Envoyer à un ami | Version à imprimer | Version en PDF

L'ivrogne, ce que dit le cœur et ce que dit la bouche

par Amine Bouali

On raconte que lors d'un vendredi que Dieu fait, un personnage haut en couleur comme on en rencontre parfois dans notre pays, osa franchir le seuil de la mosquée de son village alors qu'il était très éméché. Il fit d'abord un peu de scandale, puis très impressionné par le sermon de l'imam et trouvant ses paroles pleines de sagesse, de bonté et d'amour, il versa spontanément beaucoup de larmes, puis s'écria à la cantonade : «Vive Dieu !»

Cette anecdote un peu loufoque qu'on dit véridique peut faire sourire les uns et offusquer les autres : tout dépend du sens de l'humour de chacun, de son ouverture d'esprit, de la texture de sa personnalité et de sa foi. Nous laissons chacun libre d'en tirer la morale qu'il souhaite (ou qui lui ressemble), de se demander si en toutes choses, il s'attarde davantage sur le fond que sur la forme, de s'interroger si dans la vie, il est plus enclin à pardonner qu'à sévir, si en toutes circonstances, il écoute d'abord ce que dit le cœur plutôt que ce que dit la bouche. Des dizaines et des dizaines d'années plus tard, lorsqu'ils se croisent au sortir de la mosquée, les habitants les plus âgés du village se remémorent encore cette anecdote.

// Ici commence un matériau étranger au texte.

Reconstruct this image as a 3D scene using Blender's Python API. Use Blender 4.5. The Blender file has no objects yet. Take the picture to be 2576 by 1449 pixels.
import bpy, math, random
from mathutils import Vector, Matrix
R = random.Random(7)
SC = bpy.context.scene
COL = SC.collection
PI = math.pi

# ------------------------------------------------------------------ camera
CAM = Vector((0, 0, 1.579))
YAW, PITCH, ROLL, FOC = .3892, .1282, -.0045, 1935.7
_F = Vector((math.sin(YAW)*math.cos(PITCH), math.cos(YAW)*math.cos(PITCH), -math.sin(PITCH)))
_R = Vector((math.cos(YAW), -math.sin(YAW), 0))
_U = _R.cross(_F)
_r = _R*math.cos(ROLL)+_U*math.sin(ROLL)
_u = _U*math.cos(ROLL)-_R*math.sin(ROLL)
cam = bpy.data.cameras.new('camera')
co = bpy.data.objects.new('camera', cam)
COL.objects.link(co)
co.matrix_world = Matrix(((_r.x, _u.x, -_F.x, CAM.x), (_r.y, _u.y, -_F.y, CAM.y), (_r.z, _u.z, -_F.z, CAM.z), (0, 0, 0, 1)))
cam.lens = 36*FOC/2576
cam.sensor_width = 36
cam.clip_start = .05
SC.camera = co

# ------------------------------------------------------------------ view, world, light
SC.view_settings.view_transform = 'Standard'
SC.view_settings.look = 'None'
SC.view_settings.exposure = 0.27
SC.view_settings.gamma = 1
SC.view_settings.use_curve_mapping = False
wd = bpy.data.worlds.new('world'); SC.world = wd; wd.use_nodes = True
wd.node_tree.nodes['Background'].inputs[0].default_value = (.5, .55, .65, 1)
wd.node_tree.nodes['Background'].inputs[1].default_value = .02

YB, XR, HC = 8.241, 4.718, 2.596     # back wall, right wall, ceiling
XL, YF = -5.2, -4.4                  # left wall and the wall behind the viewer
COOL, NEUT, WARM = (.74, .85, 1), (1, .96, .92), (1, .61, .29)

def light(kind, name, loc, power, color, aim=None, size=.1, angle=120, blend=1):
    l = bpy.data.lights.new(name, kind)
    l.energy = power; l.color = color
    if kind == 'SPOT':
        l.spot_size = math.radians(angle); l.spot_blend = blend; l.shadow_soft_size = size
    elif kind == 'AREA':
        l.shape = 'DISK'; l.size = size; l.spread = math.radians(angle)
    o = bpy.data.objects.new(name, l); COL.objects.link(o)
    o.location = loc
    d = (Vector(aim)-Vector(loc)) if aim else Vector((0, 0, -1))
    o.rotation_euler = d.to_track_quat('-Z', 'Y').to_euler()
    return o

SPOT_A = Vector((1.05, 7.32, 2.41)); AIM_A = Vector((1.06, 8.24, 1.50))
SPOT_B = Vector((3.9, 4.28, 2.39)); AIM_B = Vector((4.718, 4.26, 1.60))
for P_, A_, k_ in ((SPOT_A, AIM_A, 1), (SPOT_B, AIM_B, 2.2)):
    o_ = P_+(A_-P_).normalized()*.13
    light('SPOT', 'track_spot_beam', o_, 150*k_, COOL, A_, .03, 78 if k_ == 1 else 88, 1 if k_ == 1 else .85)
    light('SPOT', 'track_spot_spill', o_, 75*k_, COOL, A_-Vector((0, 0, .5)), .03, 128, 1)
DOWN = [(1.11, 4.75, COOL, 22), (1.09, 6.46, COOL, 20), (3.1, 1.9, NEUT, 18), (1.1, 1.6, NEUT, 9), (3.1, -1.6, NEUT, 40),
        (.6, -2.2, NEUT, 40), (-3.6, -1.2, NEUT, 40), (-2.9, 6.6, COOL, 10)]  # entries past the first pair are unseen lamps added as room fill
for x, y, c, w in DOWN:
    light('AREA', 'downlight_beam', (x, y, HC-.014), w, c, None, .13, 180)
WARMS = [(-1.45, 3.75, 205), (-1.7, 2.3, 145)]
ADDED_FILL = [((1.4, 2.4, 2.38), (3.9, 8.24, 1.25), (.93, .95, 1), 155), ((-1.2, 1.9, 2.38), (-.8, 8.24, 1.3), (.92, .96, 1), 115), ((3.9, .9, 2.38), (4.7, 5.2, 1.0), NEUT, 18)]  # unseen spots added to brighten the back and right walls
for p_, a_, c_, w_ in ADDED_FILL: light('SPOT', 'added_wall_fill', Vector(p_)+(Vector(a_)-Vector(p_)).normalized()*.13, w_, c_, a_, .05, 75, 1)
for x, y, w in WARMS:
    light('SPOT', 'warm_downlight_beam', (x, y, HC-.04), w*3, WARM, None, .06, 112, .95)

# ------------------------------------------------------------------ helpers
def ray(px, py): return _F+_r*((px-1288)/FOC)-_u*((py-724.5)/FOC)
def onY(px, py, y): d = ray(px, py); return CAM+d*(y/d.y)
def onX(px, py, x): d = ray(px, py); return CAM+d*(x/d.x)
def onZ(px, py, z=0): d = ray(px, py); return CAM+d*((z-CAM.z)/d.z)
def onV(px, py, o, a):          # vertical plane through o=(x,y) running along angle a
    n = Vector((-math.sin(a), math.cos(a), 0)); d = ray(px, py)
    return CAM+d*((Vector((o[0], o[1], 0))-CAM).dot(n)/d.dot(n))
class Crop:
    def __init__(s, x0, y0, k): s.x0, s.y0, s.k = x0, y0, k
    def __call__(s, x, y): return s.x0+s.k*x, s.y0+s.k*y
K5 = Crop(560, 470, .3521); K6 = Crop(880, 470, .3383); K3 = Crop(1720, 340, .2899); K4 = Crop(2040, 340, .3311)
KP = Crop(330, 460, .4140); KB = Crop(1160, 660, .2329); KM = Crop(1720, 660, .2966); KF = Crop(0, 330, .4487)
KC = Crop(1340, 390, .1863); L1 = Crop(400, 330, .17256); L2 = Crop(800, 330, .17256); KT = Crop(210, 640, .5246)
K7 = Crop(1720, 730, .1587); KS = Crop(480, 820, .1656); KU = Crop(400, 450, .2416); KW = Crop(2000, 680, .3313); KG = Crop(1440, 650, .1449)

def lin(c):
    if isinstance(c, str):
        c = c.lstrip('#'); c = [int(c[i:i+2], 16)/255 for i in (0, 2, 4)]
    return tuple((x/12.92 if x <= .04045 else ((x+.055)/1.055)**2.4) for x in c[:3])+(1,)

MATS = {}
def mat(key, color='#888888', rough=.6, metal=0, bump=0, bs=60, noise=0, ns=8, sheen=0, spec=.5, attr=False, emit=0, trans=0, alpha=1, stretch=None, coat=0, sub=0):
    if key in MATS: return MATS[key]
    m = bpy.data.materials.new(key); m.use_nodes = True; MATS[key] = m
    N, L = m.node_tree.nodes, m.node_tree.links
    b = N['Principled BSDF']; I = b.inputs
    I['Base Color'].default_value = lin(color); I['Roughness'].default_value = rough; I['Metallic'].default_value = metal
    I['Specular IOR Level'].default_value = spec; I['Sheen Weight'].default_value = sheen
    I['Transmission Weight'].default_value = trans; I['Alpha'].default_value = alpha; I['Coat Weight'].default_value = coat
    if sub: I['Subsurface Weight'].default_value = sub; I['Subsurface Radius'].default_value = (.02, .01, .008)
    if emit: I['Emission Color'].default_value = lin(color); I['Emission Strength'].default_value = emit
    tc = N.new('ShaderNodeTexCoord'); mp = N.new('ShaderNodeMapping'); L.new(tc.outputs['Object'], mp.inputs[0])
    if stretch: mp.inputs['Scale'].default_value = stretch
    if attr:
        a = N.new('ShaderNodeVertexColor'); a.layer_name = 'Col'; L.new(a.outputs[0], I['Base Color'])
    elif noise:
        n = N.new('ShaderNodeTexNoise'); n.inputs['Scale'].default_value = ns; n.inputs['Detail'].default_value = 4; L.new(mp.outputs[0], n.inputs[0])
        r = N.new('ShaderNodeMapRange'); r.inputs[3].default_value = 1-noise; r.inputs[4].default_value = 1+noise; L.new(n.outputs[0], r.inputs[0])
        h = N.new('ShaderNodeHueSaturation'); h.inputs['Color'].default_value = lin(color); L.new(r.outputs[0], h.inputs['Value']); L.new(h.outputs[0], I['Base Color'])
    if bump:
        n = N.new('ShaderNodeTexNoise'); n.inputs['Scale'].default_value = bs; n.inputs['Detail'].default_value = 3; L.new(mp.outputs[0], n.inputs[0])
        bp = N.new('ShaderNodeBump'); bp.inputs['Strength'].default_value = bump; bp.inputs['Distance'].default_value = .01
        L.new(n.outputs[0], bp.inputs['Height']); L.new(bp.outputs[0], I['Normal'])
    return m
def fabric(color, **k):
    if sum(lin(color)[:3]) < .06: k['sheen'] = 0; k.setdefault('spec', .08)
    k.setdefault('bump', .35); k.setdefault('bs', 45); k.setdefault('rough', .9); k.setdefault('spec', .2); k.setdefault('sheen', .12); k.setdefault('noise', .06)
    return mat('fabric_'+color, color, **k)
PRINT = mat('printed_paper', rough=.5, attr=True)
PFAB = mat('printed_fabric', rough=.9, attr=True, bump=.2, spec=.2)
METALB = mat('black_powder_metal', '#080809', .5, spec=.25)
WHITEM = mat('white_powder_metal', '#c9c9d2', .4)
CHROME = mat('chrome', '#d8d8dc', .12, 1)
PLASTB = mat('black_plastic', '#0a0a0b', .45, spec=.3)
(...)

Ils le font moins pour rire que pour méditer. Ils le font pour ne pas offenser leur Seigneur en croyant Le servir. Ils le font pour ne pas oublier que chaque instant qui passe est en même temps une chance et un risque, pour se souvenir que rien n'est jamais acquis ou perdu définitivement. Ils le font pour rester humbles, conscients de ce qu'ils ne savent pas et de leurs limites.

«L'humilité consiste aussi à reconnaître que n'importe quelle créature dans l'univers est susceptible de nous enseigner ce que nous ignorons» (Djalâl-Eddine Rumi).